The first has to do with what we called him. My sister Mary Ann and I called him 'Daddy,' we still do. He was so affectionate and warm that the word father didn't fit him at all. Then John, the first grandchild, tried saying grandfather and it came out as Boppie, and all the children who followed called him Boppie. When John was about seven, Daddy said, "John, you're a big boy now and you could call me grandfather." John thought about it a moment and then said, "I would but you're Boppie." Daddy thought about that, smiled, and said, "You're right. I am." He went out a bought a basball cap and had the word "Boppie" embroidered on it.
It's easy to talk about fathers and sons--how fathers are role models for them. But fathers are important to girls too. I know my father was for me. I never heard Daddy tell me he loved me. He saved those words for our Mother. But I knew he did--he adored me. His actions proved it over and over. He was always willing to talk with me about anything I wanted to talk about. And I loved talking about big ideas -- God, the planet, life--issues like that. I was on the debate team, and so we often had heated discussions about things, but only once did we quarrel.

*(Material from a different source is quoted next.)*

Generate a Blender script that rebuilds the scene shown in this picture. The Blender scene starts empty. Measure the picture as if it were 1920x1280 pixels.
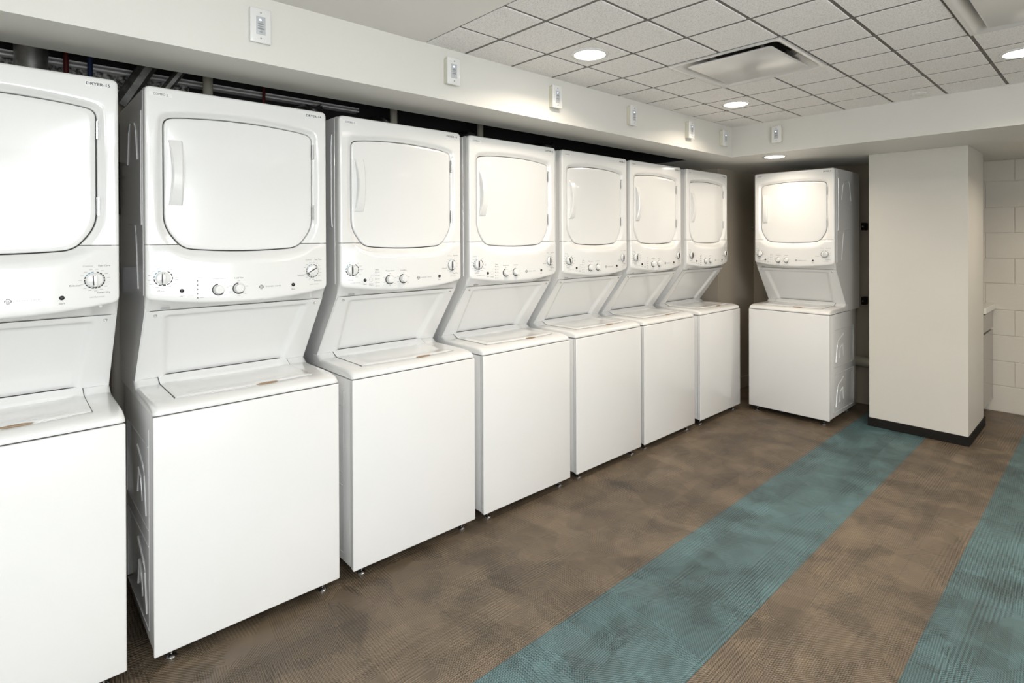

I was fifteen. The argument was about money. I said it was important--number one on the list. Daddy said it was important, but never the top priority. He said there were qualities far more important. But I was fifteen and knew better. Our relationship cooled then and I drew away from my father with his old-fashioned ideas. And then there was a war and Daddy went up to Alaska to work. I turned sixteen and began to see more of what really mattered in life. The day came when I wrote a special letter. I remember beginning it with "I know that everyone believes that all a sixteen-year-old girl thinks about is boys, drinking cokes, and having fun. But sometimes they think about more important things." I then told him that he was right, had been right all along and that money was just one of the issues one had to consider in life and that there were more important things. His letters to us continued as before with no mention of my apology. Eventually he returned. We were thrilled to have him back with us. We were a family again. One day, he asked me to get something from his wallet. It was on top of his dresser. I opened his wallet, and there was my letter. It brings tears to my eyes now as I remember standing there, holding the well worn paper, recognizing my handwriting, seeing the words of apology. Neither of us ever mentioned it, but I knew I had been forgiven in the most loving way.
Fathers are special. So, to you who are fathers, thanks!